WHAT YOU SHOULD DO -
Reproduce all of the records exactly.

○ ○ ○

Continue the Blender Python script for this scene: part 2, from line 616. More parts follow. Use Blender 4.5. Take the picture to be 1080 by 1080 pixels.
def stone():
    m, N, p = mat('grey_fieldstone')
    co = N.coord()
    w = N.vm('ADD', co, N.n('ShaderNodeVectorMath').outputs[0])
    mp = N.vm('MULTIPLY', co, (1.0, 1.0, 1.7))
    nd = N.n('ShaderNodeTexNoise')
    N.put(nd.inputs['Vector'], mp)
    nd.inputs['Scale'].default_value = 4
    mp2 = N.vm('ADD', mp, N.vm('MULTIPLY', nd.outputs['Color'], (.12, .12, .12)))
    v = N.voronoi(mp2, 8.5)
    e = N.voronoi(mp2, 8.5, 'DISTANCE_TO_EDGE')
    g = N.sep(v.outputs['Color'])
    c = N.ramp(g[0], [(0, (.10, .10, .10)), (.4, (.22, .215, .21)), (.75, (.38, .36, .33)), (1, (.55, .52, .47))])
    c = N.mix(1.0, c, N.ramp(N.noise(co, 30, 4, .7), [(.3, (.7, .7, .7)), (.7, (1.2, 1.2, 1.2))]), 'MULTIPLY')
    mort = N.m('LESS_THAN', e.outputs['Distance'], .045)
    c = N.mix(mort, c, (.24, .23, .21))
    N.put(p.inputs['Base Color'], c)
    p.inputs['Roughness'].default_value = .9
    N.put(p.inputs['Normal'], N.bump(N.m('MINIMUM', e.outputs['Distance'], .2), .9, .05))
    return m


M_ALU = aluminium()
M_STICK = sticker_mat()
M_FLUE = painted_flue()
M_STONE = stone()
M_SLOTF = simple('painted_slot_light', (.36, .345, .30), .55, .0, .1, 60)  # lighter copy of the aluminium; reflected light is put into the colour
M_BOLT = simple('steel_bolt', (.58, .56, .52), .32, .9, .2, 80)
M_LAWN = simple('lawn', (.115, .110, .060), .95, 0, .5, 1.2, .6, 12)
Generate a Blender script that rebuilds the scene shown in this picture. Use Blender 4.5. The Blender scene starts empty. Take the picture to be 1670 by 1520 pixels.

○ ○ ○

OUTPUT FOR THIS TASK -
Continue the Blender Python script for this scene: part 2, from line 616. More parts follow. Use Blender 4.5. Take the picture to be 1080 by 1080 pixels.
def stone():
    m, N, p = mat('grey_fieldstone')
    co = N.coord()
    w = N.vm('ADD', co, N.n('ShaderNodeVectorMath').outputs[0])
    mp = N.vm('MULTIPLY', co, (1.0, 1.0, 1.7))
    nd = N.n('ShaderNodeTexNoise')
    N.put(nd.inputs['Vector'], mp)
    nd.inputs['Scale'].default_value = 4
    mp2 = N.vm('ADD', mp, N.vm('MULTIPLY', nd.outputs['Color'], (.12, .12, .12)))
    v = N.voronoi(mp2, 8.5)
    e = N.voronoi(mp2, 8.5, 'DISTANCE_TO_EDGE')
    g = N.sep(v.outputs['Color'])
    c = N.ramp(g[0], [(0, (.10, .10, .10)), (.4, (.22, .215, .21)), (.75, (.38, .36, .33)), (1, (.55, .52, .47))])
    c = N.mix(1.0, c, N.ramp(N.noise(co, 30, 4, .7), [(.3, (.7, .7, .7)), (.7, (1.2, 1.2, 1.2))]), 'MULTIPLY')
    mort = N.m('LESS_THAN', e.outputs['Distance'], .045)
    c = N.mix(mort, c, (.24, .23, .21))
    N.put(p.inputs['Base Color'], c)
    p.inputs['Roughness'].default_value = .9
    N.put(p.inputs['Normal'], N.bump(N.m('MINIMUM', e.outputs['Distance'], .2), .9, .05))
    return m


M_ALU = aluminium()
M_STICK = sticker_mat()
M_FLUE = painted_flue()
M_STONE = stone()
M_SLOTF = simple('painted_slot_light', (.36, .345, .30), .55, .0, .1, 60)  # lighter copy of the aluminium; reflected light is put into the colour
M_BOLT = simple('steel_bolt', (.58, .56, .52), .32, .9, .2, 80)
M_LAWN = simple('lawn', (.115, .110, .060), .95, 0, .5, 1.2, .6, 12)
Generate a Blender script that rebuilds the scene shown in this picture. Use Blender 4.5. The Blender scene starts empty. Take the picture to be 1670 by 1520 pixels.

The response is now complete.